Arlington Public Schools will be opening next week with at least 600 more students than a year ago and 14 new relocatable classrooms to accommodate the burgeoning student body.
Relocatable classrooms — superintendent Dr. Patrick Murphy prefers the term “learning cottages” — are here to stay in Arlington County. The school system, having determined that the portable units are ten times more cost-effective than physically building a new classroom, has started buying rather than leasing the “relocatables,” and has started buying them four at a time for a further cost savings.
This summer APS added four relocatables each to Glebe, Carlin Springs, and Barrett elementary schools. One relocatable was installed at Nottingham Elementary and H-B Woodlawn, according to APS spokesperson Frank Bellavia.
The school system also likes relocatables because of the flexibility they provide. They can be moved from school to school, can be put into reserve in case of a sudden influx of students, and can be removed if the student population enters a cyclical downturn, as it did in the 1990s.
Indeed, although student enrollment is projected to increase through 2020 (see chart below), school board member Sally Baird says the increase is as much a “generational spike” in certain areas of the county as it is a result of Arlington’s steadily growing population. That growth, she says, is only temporary.

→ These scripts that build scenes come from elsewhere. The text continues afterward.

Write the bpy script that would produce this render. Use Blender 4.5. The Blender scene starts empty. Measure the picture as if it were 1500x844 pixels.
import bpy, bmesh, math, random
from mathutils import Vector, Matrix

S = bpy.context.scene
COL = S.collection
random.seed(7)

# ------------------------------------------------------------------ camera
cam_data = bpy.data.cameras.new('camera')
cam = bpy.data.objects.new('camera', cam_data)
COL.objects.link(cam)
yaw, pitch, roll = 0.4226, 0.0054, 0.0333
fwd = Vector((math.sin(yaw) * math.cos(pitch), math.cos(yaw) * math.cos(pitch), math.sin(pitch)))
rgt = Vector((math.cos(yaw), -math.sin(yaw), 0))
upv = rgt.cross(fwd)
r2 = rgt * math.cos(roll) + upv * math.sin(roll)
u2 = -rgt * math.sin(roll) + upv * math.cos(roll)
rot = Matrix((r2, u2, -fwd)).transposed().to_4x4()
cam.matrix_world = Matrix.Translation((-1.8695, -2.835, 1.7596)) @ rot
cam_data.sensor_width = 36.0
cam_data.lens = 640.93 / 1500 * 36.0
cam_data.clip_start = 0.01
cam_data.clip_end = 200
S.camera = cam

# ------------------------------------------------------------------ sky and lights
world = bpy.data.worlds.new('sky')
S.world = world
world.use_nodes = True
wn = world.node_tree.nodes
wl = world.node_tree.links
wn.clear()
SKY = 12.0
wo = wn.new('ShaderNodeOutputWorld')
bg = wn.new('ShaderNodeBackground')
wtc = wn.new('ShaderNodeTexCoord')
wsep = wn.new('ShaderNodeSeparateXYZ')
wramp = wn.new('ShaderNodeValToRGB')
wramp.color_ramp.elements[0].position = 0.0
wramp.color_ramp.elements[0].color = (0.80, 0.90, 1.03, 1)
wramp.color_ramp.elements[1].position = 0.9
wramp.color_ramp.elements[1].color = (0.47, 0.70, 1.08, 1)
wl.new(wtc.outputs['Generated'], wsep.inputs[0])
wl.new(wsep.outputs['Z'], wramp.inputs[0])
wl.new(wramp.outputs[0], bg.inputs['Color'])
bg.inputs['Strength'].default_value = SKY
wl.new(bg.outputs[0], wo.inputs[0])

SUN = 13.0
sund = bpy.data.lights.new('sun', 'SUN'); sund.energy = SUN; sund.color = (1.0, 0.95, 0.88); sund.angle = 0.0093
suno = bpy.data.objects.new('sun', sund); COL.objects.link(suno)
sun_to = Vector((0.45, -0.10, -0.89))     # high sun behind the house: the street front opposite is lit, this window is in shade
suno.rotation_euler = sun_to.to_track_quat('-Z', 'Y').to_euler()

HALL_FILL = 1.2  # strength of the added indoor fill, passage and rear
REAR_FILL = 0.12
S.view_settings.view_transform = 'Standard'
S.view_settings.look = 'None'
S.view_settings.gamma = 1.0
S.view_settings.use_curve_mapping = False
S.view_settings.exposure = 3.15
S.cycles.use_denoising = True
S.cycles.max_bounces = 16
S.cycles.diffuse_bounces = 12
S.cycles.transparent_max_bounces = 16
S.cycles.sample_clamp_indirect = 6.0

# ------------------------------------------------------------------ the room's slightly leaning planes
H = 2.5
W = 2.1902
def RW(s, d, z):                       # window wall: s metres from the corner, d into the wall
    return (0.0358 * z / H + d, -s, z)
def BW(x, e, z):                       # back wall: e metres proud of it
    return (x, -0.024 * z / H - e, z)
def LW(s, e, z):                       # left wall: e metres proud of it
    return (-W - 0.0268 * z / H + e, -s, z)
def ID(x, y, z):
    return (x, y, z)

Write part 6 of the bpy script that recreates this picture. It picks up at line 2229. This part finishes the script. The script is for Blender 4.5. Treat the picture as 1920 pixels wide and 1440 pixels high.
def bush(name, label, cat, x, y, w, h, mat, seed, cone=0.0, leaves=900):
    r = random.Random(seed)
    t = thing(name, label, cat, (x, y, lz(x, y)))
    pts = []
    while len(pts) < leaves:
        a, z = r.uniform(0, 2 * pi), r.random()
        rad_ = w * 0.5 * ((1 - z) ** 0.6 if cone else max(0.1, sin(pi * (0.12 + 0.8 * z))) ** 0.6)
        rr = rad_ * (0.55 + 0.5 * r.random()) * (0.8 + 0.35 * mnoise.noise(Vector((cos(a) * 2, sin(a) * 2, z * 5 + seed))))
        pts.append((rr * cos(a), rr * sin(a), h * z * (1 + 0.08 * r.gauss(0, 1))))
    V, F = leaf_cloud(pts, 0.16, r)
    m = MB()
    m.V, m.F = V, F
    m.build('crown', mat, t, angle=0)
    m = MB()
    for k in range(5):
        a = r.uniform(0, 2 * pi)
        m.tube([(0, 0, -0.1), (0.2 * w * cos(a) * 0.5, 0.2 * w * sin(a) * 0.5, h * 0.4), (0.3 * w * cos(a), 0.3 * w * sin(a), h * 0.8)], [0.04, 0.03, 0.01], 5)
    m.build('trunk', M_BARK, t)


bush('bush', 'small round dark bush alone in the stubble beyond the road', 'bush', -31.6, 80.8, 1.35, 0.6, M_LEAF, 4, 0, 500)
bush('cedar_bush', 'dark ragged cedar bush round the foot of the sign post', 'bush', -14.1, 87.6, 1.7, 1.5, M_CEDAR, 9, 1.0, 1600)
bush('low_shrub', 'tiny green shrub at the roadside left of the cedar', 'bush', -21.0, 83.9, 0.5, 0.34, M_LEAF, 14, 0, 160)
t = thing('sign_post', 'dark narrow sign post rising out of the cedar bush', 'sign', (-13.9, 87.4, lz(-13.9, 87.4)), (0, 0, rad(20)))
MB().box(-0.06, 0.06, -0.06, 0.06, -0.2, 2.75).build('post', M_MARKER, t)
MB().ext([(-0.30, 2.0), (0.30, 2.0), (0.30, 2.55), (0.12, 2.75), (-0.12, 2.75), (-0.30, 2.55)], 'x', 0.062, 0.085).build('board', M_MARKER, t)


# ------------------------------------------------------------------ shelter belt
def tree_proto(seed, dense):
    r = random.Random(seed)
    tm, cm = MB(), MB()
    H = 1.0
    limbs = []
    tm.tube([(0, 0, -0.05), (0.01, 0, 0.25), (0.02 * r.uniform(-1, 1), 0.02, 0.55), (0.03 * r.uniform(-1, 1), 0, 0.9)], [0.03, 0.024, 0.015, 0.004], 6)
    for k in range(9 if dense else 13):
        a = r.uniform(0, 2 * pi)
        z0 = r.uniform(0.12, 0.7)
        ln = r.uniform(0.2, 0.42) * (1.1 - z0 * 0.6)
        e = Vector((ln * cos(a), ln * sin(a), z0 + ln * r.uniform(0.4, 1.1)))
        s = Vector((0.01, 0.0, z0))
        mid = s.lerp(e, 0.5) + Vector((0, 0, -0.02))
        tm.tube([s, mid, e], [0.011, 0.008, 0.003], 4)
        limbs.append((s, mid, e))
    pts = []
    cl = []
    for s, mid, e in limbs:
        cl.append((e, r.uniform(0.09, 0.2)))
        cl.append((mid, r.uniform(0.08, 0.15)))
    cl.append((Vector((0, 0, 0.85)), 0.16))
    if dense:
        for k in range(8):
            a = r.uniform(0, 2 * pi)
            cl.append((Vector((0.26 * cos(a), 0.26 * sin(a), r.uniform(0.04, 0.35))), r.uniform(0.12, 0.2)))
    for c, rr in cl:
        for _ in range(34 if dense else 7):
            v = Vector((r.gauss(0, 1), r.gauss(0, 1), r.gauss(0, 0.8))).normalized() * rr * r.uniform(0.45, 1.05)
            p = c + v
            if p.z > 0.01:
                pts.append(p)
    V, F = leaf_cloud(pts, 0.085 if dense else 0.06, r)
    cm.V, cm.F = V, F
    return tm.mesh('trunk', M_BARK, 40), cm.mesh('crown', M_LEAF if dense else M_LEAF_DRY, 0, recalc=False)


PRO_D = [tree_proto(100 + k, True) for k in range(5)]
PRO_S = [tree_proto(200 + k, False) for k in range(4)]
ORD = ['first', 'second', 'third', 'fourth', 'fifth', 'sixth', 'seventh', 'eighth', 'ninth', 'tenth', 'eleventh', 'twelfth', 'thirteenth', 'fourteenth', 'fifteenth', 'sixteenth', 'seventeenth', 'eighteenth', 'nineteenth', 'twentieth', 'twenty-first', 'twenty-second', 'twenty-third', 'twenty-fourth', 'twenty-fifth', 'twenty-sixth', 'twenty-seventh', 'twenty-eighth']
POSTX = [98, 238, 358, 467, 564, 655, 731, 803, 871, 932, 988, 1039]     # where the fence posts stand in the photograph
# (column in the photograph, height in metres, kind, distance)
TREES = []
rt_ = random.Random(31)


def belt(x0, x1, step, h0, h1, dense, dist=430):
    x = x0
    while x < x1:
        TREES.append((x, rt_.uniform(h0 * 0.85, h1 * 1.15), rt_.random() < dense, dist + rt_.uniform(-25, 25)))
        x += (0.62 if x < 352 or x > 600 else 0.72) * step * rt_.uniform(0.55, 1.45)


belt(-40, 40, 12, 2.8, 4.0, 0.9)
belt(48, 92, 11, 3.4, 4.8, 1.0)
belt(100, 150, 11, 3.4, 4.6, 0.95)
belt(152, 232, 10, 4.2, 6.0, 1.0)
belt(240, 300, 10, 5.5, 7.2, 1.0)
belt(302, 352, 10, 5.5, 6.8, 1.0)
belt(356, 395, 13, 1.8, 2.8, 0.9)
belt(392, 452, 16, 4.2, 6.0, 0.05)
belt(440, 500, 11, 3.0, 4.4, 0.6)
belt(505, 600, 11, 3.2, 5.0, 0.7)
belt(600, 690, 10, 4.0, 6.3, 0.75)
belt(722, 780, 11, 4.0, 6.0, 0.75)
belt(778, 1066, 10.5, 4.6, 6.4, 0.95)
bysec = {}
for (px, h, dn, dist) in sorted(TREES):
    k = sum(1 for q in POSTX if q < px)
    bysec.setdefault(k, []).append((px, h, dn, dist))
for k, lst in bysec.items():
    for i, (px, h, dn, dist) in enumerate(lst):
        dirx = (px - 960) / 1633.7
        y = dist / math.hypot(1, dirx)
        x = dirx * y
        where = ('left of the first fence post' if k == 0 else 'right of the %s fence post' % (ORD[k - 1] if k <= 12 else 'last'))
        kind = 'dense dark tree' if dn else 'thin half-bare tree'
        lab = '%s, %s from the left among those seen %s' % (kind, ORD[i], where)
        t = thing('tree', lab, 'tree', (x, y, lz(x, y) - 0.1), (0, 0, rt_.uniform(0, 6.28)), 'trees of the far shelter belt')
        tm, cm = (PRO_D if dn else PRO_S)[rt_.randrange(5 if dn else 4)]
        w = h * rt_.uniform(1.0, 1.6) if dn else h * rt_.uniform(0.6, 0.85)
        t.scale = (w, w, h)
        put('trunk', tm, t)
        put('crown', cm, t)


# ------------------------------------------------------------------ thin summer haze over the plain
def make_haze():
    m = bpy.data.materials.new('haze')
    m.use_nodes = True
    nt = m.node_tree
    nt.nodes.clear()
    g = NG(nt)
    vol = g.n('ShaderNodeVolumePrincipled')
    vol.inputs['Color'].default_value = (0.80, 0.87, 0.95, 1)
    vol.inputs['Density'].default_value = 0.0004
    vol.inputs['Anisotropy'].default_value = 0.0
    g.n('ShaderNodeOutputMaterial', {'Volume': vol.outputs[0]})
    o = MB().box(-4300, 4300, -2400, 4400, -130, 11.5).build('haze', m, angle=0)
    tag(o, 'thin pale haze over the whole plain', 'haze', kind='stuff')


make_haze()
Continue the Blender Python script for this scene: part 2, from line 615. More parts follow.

“There will be, at some point, a plateau,” Baird said.
In addition to the “relocatables” — APS is also implementing a number of strategies specifically intended to allow then to squeeze in more students without laying a single brick.
Class sizes have increased by one student across the board, with the exception of the fourth and fifth grade classes. At high schools, classrooms are being utilized six out of seven periods, up from five. And Washington-Lee High School is offering “zero period” classes before the start of school, a strategy that may spread to other high schools.
One thing that the school system is no longer considering is redrawing school boundaries. Although the idea was under consideration, it was panned by parents when polled for an APS survey.
“One of the top messages and feedback [from the survey] was: don’t change the boundaries,” Dr. Murphy said during a community chat last month. The survey suggested that parents considered relocatable classrooms the lesser of two evils when the other option is changing schools.
The redrawing of boundaries was also considered by consultants the school system hired to study crowding problems earlier this year. Their conclusion: since all schools are at or near capacity, redrawing boundaries would be of little benefit.
Editor’s note: This article has been revised with an updated number of relocatable classrooms, as provided by APS. Other figures cited in this article are sourced from Dr. Murphy’s community chat and Power Point slides from prior school board meetings.